The next week I went to go see Fire Water and was recognized in line as the flugal horn player. That always feels good. 

I risked little, was rewarded handsomely with being part of a really good show. If I had been offered what I ended up getting paid for the show I would have turned it down. It wouldn't be hard to get someone better at reading music than I did that night or to find someone that this would have been the absolute high point of their life. If I was a professional, the amount would have been on the token level. But hey, in the past I went on tour to Europe to play and be the only driver knowing there was no money, I was surprised and delighted to get $50 at the end as a thanks. Obviously it was not about the $50.

My takeaway lesson, the part in Full House where Bob Saget would hug what ever kid was featured in the story that week and recap what they learned is: Musicians are just people that make music. That is all. There is no reason you shouldn't be a "profeshionalish" musician. In all the internet debate there were fans who would have given anything to be on stage there.  Nearly everyone was offered the chance to learn the basic musical skills in Middle School and High School. Many have but didn't keep up with it as they grew older for what ever reason. You can go back! You can pick up an instrument for fun. If you play out take professional pride in what you do and show up on time, do a good job and say please and thank you and help out where you can. That is what professishism is all about.

Postscript: I held on to my payout for a while trying to find something good to do with it. I considered instrument purchases, repairs, lessons with people I know and am in awe of. What I finally decided on was passing off to a friend of mine and AFP fan who is going on a long, solo burlesque tour. He's thrown some work my way having me do sound/stage manager/bunny work with his troupe, taking me along on a short tour before and I wanted to say thanks with a little extra to keep him safe through his coming big adventure. I feel good about that, it will be kicked back somewhere else by inspiring someone to do something brave or even just knowing that there will be that many more smiles around during his shows. 

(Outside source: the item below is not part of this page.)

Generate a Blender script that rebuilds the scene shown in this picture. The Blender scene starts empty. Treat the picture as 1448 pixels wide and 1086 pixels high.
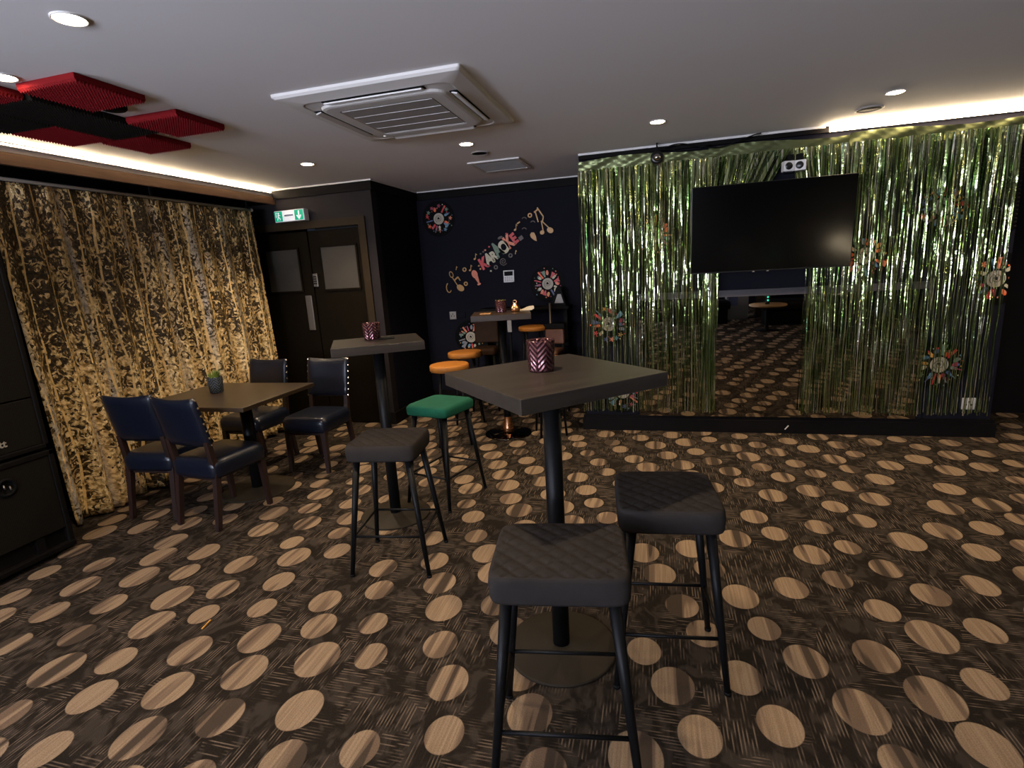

Post Postscript: I think the charts got corrected by later shows but I earned my money that night by correctly reading through Sibalius transposing in a single measure an A Bb A# and A natural incidental and other such nonsense. 

Tuesday, January 29, 2013

Covering my earballs

I'm looking at my desk at work and I seem to have a little obsession. I have a lot of earphones.

With me today I have:

My comfy music listening bottom of the line studio monitor phones. They are just good enough to hear how bad things sound if not produced well or if the network is streaming slightly slower. I wear these on the bus because they are open enough I can hear enough of what is going on to not be dangerously oblivious.

Bluetooth stereo microphone. I use a voip phone app at work sometimes because I like to not crane my neck to hold the phone while typing, it's also nice to listen to music and not be tethered. Not a great sound but pretty convenient. I also commute with them because it's nice to not be tangled with the cord and I can pause what ever is playing from the buttons on the side.

Drummer Isolation Headphones. These are basically what construction workers wear with music piped in. I call them "21db of STFU" when my coworkers are being needlessly loud. Somedays I have to use a white noise generator to really make them all go away so I can get some work done. I can't wear them around because they clamp so tightly on the head it makes my jaw hurt and I get dizzy and jumpy walking around with out the audio cues of being near things. I would seriously walk into traffic infront of a screaming crowd and not notice.

Also with me is a set of military surplus aviator headphones. I love the construction on them, everything is adjustable, built to last but still accessible and replaceable. You could fix in a matter of minutes any part of them with stuff from Home Depot and Radio Shack. The drivers in them are made for voice so music sounds awful but podcasts and audible are really loud and clear. Some day I'll gut the bluetooth headphone and stick in there.

I still could use a set of earbuds again. The cats keep eating them or they don't survive getting closed in the car door.